ROMA – È partito senza bagagli. La polizia lo ha svegliato alle sei del mattino e gli ha comunicato che oggi sarebbe stato rimpatriato. Non ha avuto nemmeno il tempo di farsi una doccia. Dopo diciannove anni in Italia, impiegato come domestico presso le più facoltose famiglie romane, l’unico ricordo che Miguel porta con sé di questo paese è una pila. La porta nello stomaco. L’aveva ingoiata insieme a della candeggina un mese fa, quando gli comunicarono che sarebbe rimasto al centro di identificazione e espulsione (Cie) di Roma per sei mesi anziché due. L’avevo conosciuto durante la mia visita al Cie di Ponte Galeria mercoledì scorso. Era una delle anime dello sciopero della fame della sezione maschile, giunto oggi al terzo giorno. Questa è la sua storia.
Qualcuno di voi si ricorda la sanatoria Dini? Era il 1995 e circa 250.000 immigrati ottennero un permesso di soggiorno, dimostrando che possedevano un lavoro. Miguel era uno di loro. Quando lasciò il Perù nel 1990 sognava di mettere da parte abbastanza soldi, al massimo in un paio d’anni, e di tornare in America Latina per iscriversi alla facoltà di sociologia. Da allora però non ha più lasciato l’Italia. E si è ritrovato dietro le sbarre del Cie di Ponte Galeria, dopo 20 anni di lavoro come domestico e giardiniere presso facoltose famiglie della Roma bene. Prima sei anni nella villa di Anna Fendi, poi la famiglia Cavalli, due anni presso il generale dei carabinieri Paolo Bruno di Noia e infine il servizio all’ambasciata del Libano presso la Santa Sede. Il permesso di soggiorno? Lo perse nel 2003. In quel periodo era impiegato in nero, e senza un contratto di lavoro non poté rinnovare il suo documento. “Probabilmente io mi sono illuso tanto con l’ideale dell’Unione europea – mi aveva detto sconsolato -. Si dice che l’Unione europea al centro di sé ha l’uomo, che la dignità dell’uomo sia inviolabile, che i suoi diritti siano inalienabili: questa veramente mi sembra una utopia. Mi crea una tristezza, mi crea una grande tristezza… che menzogna, veramente!”.

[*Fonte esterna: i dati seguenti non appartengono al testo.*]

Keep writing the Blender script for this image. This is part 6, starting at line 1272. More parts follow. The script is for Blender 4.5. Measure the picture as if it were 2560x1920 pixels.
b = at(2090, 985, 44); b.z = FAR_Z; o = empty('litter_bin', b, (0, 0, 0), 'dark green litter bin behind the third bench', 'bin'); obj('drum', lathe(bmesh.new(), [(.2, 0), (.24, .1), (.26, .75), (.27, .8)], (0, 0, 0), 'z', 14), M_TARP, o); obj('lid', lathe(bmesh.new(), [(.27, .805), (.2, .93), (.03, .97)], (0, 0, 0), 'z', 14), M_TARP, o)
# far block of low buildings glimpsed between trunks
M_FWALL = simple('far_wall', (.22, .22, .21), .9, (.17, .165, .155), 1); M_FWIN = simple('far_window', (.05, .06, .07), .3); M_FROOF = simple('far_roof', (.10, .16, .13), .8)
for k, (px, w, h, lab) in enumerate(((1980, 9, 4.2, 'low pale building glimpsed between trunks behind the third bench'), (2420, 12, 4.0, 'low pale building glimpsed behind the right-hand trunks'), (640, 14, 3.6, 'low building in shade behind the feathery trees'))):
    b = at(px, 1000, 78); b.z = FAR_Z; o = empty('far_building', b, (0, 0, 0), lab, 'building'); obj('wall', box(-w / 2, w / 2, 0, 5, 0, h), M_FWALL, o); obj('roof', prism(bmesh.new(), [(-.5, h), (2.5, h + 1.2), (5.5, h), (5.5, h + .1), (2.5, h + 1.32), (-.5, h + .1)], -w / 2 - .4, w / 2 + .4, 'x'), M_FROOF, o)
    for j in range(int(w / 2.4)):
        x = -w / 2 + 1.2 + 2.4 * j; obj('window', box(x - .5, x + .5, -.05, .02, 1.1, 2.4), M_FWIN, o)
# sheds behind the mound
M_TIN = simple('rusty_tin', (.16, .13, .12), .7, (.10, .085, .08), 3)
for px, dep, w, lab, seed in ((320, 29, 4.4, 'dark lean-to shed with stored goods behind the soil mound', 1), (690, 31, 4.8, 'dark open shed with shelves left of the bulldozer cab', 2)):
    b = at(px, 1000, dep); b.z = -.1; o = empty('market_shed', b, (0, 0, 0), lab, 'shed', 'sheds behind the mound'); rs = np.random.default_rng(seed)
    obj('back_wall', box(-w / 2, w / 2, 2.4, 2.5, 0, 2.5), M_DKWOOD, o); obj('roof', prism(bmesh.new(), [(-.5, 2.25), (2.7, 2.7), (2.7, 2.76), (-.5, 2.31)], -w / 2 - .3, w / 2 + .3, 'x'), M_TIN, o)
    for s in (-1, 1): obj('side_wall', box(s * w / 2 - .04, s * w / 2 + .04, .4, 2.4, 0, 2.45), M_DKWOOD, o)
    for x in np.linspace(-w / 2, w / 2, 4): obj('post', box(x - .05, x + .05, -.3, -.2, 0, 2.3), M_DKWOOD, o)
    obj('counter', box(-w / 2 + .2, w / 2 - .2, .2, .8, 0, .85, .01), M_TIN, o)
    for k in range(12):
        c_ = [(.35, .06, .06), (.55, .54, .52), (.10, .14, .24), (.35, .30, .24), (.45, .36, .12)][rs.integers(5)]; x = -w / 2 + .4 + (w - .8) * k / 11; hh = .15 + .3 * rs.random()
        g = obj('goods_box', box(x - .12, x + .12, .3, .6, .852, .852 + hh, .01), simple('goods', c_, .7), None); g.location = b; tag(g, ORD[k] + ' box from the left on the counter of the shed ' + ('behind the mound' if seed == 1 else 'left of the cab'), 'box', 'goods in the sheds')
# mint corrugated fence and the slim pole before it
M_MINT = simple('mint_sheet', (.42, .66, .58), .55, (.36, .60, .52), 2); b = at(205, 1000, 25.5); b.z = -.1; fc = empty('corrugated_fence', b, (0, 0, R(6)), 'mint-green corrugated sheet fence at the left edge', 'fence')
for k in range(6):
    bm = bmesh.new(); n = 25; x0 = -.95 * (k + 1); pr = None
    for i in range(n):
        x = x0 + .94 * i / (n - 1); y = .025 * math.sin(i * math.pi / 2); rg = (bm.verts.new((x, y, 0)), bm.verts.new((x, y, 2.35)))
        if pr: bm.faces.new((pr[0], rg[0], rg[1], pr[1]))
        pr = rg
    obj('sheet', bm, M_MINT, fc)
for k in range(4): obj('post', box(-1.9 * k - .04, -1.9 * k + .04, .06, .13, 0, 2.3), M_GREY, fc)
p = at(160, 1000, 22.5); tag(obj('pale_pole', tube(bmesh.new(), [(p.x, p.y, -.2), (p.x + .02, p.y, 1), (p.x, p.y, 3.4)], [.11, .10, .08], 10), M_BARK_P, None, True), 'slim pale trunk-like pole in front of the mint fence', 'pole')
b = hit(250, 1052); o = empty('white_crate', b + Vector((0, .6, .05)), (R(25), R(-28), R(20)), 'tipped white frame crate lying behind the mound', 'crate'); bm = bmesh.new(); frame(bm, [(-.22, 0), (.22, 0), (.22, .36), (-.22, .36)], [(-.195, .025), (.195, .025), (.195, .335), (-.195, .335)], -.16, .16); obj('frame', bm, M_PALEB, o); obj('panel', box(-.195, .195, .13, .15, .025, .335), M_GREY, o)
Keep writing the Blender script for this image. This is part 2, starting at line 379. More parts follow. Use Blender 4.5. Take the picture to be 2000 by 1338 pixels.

A Ponte Galeria era stato portato il 20 giugno 2009. A fine agosto si aspettava di tornare in libertà, alla scadenza dei due mesi di trattenimento. Quando gli comunicarono che avrebbe dovuto fare altri quattro mesi, non riuscì a farsene una ragione. Bevette della candeggina e ingoiò due pile. Sperando con quel gesto di accendere i riflettori sulla sua storia, sui suoi sogni infranti e sulle contraddizioni di un’Italia che “si è spogliata della sua onestà per vestirsi col potere”. Dopo otto giorni all’ospedale Grassi di Ostia, Miguel è stato riportato al centro di identificazione e espulsione. Con ancora una pila nello stomaco. Di notte soffriva di gastrite. Ma in base alla legge non soffriva abbastanza per ottenere un rilascio per motivi di salute. Mercoledì scorso, prima di salutarmi, mi ha citato Carlo Azeglio Ciampi, confessandomi di essere un suo grande ammiratore: “Non c’è democrazia senza pluralismo”. E poi ha concluso con un tono amareggiato: “È come con i bambini. Gli si racconta la favola di un mostro che non esiste, per poterli manipolare con la paura. Lo stesso sta succedendo in questo paese. Hanno ammazzato i giudici Falcone e Borsellino, ma continuate ad avere paura degli immigrati”.